▶ **What to do**: Print out the material that follows word for word.

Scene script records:
::::

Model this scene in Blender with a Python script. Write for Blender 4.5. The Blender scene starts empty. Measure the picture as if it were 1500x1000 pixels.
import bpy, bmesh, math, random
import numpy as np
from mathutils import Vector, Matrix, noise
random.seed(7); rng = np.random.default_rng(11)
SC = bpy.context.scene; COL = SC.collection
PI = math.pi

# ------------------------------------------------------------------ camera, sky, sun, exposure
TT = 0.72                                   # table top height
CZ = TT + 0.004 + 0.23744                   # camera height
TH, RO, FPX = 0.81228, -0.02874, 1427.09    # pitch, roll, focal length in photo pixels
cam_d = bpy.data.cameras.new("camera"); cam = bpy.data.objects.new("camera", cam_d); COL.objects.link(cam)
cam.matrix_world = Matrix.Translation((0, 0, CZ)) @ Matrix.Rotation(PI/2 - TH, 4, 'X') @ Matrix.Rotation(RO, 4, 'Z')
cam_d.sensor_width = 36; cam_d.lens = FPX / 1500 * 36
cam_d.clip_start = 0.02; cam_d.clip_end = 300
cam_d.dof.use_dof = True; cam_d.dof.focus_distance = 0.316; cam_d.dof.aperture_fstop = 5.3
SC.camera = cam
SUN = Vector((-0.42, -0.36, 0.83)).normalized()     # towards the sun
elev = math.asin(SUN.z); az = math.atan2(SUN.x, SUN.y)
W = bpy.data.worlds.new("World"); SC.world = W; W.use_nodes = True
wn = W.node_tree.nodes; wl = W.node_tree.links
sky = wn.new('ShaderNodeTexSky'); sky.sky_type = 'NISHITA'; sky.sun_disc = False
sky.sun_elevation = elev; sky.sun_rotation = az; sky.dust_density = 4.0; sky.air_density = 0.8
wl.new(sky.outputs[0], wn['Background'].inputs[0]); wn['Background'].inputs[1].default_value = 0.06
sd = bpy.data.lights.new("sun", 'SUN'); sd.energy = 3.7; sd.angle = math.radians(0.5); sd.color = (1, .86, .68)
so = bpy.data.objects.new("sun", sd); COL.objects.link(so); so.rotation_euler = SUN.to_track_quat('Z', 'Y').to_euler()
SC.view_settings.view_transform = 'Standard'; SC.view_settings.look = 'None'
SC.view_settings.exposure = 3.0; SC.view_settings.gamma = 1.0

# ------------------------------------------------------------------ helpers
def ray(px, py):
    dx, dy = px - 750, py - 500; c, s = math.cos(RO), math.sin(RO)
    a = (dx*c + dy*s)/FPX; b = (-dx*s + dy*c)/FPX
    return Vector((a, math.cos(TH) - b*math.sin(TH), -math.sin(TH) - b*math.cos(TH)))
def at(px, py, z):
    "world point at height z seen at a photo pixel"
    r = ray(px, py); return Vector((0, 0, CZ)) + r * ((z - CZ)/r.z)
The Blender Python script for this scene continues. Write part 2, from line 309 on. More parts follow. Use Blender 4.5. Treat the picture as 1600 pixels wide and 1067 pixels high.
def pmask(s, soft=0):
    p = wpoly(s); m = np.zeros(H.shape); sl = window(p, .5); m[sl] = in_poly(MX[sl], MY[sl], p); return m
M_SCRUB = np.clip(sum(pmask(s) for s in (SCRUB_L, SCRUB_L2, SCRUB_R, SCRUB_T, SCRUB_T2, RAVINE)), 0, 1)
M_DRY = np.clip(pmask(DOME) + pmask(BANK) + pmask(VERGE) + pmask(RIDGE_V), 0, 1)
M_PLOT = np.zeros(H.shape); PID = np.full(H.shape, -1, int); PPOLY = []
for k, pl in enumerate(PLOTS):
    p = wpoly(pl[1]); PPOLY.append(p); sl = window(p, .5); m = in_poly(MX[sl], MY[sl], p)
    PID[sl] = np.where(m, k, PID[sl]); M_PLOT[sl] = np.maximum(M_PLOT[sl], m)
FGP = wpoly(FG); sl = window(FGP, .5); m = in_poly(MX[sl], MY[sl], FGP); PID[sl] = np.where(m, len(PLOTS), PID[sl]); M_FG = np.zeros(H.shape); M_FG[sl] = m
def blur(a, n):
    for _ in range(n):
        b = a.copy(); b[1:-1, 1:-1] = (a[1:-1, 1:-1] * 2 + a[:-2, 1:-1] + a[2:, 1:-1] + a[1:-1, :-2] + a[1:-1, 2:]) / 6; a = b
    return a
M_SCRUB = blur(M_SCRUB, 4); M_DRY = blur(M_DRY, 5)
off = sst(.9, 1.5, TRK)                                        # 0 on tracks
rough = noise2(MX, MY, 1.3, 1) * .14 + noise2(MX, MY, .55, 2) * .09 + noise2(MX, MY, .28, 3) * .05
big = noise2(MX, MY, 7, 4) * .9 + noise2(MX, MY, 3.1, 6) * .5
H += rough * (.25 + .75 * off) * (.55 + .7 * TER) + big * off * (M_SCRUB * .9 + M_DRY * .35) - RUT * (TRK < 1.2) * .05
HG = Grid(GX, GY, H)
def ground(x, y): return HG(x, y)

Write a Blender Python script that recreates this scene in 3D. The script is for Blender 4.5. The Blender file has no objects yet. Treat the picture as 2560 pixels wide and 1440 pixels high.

::::

▶ **Finished exercise**:
Model this scene in Blender with a Python script. Write for Blender 4.5. The Blender scene starts empty. Measure the picture as if it were 1500x1000 pixels.
import bpy, bmesh, math, random
import numpy as np
from mathutils import Vector, Matrix, noise
random.seed(7); rng = np.random.default_rng(11)
SC = bpy.context.scene; COL = SC.collection
PI = math.pi

# ------------------------------------------------------------------ camera, sky, sun, exposure
TT = 0.72                                   # table top height
CZ = TT + 0.004 + 0.23744                   # camera height
TH, RO, FPX = 0.81228, -0.02874, 1427.09    # pitch, roll, focal length in photo pixels
cam_d = bpy.data.cameras.new("camera"); cam = bpy.data.objects.new("camera", cam_d); COL.objects.link(cam)
cam.matrix_world = Matrix.Translation((0, 0, CZ)) @ Matrix.Rotation(PI/2 - TH, 4, 'X') @ Matrix.Rotation(RO, 4, 'Z')
cam_d.sensor_width = 36; cam_d.lens = FPX / 1500 * 36
cam_d.clip_start = 0.02; cam_d.clip_end = 300
cam_d.dof.use_dof = True; cam_d.dof.focus_distance = 0.316; cam_d.dof.aperture_fstop = 5.3
SC.camera = cam
SUN = Vector((-0.42, -0.36, 0.83)).normalized()     # towards the sun
elev = math.asin(SUN.z); az = math.atan2(SUN.x, SUN.y)
W = bpy.data.worlds.new("World"); SC.world = W; W.use_nodes = True
wn = W.node_tree.nodes; wl = W.node_tree.links
sky = wn.new('ShaderNodeTexSky'); sky.sky_type = 'NISHITA'; sky.sun_disc = False
sky.sun_elevation = elev; sky.sun_rotation = az; sky.dust_density = 4.0; sky.air_density = 0.8
wl.new(sky.outputs[0], wn['Background'].inputs[0]); wn['Background'].inputs[1].default_value = 0.06
sd = bpy.data.lights.new("sun", 'SUN'); sd.energy = 3.7; sd.angle = math.radians(0.5); sd.color = (1, .86, .68)
so = bpy.data.objects.new("sun", sd); COL.objects.link(so); so.rotation_euler = SUN.to_track_quat('Z', 'Y').to_euler()
SC.view_settings.view_transform = 'Standard'; SC.view_settings.look = 'None'
SC.view_settings.exposure = 3.0; SC.view_settings.gamma = 1.0

# ------------------------------------------------------------------ helpers
def ray(px, py):
    dx, dy = px - 750, py - 500; c, s = math.cos(RO), math.sin(RO)
    a = (dx*c + dy*s)/FPX; b = (-dx*s + dy*c)/FPX
    return Vector((a, math.cos(TH) - b*math.sin(TH), -math.sin(TH) - b*math.cos(TH)))
def at(px, py, z):
    "world point at height z seen at a photo pixel"
    r = ray(px, py); return Vector((0, 0, CZ)) + r * ((z - CZ)/r.z)
The Blender Python script for this scene continues. Write part 2, from line 309 on. More parts follow. Use Blender 4.5. Treat the picture as 1600 pixels wide and 1067 pixels high.
def pmask(s, soft=0):
    p = wpoly(s); m = np.zeros(H.shape); sl = window(p, .5); m[sl] = in_poly(MX[sl], MY[sl], p); return m
M_SCRUB = np.clip(sum(pmask(s) for s in (SCRUB_L, SCRUB_L2, SCRUB_R, SCRUB_T, SCRUB_T2, RAVINE)), 0, 1)
M_DRY = np.clip(pmask(DOME) + pmask(BANK) + pmask(VERGE) + pmask(RIDGE_V), 0, 1)
M_PLOT = np.zeros(H.shape); PID = np.full(H.shape, -1, int); PPOLY = []
for k, pl in enumerate(PLOTS):
    p = wpoly(pl[1]); PPOLY.append(p); sl = window(p, .5); m = in_poly(MX[sl], MY[sl], p)
    PID[sl] = np.where(m, k, PID[sl]); M_PLOT[sl] = np.maximum(M_PLOT[sl], m)
FGP = wpoly(FG); sl = window(FGP, .5); m = in_poly(MX[sl], MY[sl], FGP); PID[sl] = np.where(m, len(PLOTS), PID[sl]); M_FG = np.zeros(H.shape); M_FG[sl] = m
def blur(a, n):
    for _ in range(n):
        b = a.copy(); b[1:-1, 1:-1] = (a[1:-1, 1:-1] * 2 + a[:-2, 1:-1] + a[2:, 1:-1] + a[1:-1, :-2] + a[1:-1, 2:]) / 6; a = b
    return a
M_SCRUB = blur(M_SCRUB, 4); M_DRY = blur(M_DRY, 5)
off = sst(.9, 1.5, TRK)                                        # 0 on tracks
rough = noise2(MX, MY, 1.3, 1) * .14 + noise2(MX, MY, .55, 2) * .09 + noise2(MX, MY, .28, 3) * .05
big = noise2(MX, MY, 7, 4) * .9 + noise2(MX, MY, 3.1, 6) * .5
H += rough * (.25 + .75 * off) * (.55 + .7 * TER) + big * off * (M_SCRUB * .9 + M_DRY * .35) - RUT * (TRK < 1.2) * .05
HG = Grid(GX, GY, H)
def ground(x, y): return HG(x, y)

Write a Blender Python script that recreates this scene in 3D. The script is for Blender 4.5. The Blender file has no objects yet. Treat the picture as 2560 pixels wide and 1440 pixels high.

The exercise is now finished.